ESO has proved to be a real success story, crowned today with the world-class Very Large Telescope (VLT) array, which provided the first interferometric fringes from all four telescopes just in time for the anniversary celebrations.

In the early days, ESO was based at CERN. The Geneva laboratory housed the science department, and also the team that produced the Sky Atlas for ESO and the UK Schmidt telescope. The first ESO observatory went into operation in 1968 at La Silla on a remote mountain top in the Atacama desert, Chile. The first telescope was a 1 m photometric model.

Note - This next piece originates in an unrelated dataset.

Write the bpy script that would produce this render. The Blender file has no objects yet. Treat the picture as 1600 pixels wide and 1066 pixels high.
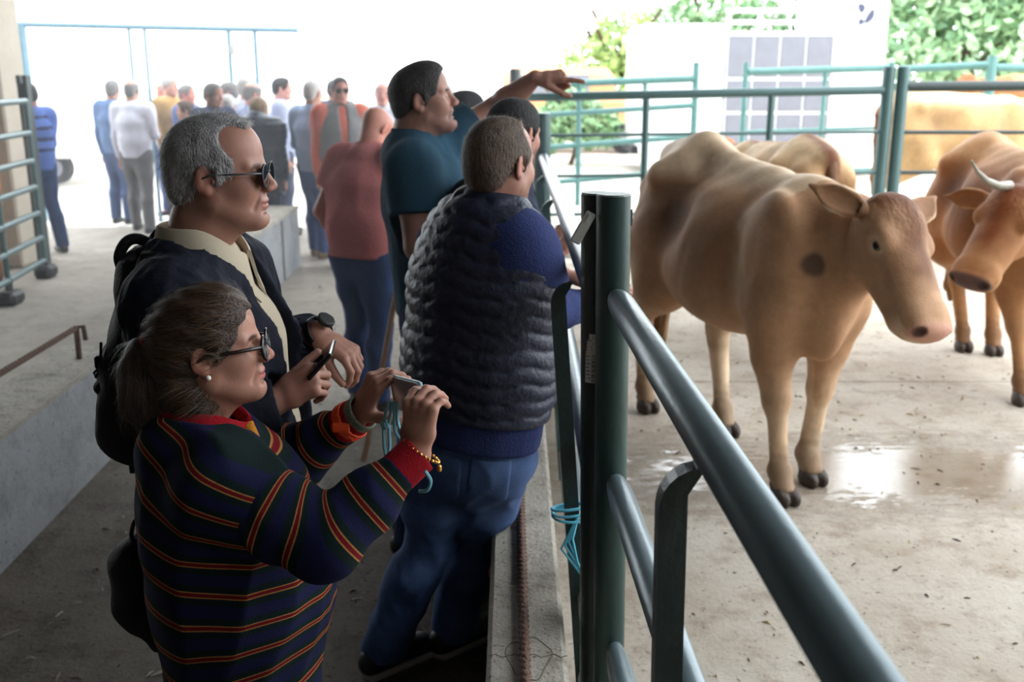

Today, the site is home to nine telescopes, including the 3.5 m New Technology Telescope and the Swedish ESO Submillimetre Telescope, the only large submillimetre telescope in the southern hemisphere.

Construction started at ESO’s Paranal observatory in 1994. The observatory now houses the VLT’s four 8.2 m telescopes, and other smaller auxiliary telescopes are due to be installed in 2003.

The 40th anniversary is also the ideal occasion to look to the future, as ESO prepares for ALMA, an array of submillimetre antennae, and OWL, the ground-based, fully steerable, 100 m optical telescope (CERN Courier September 2000). Says Cesarsky: “The challenges ahead are commensurate with the achievements of today.”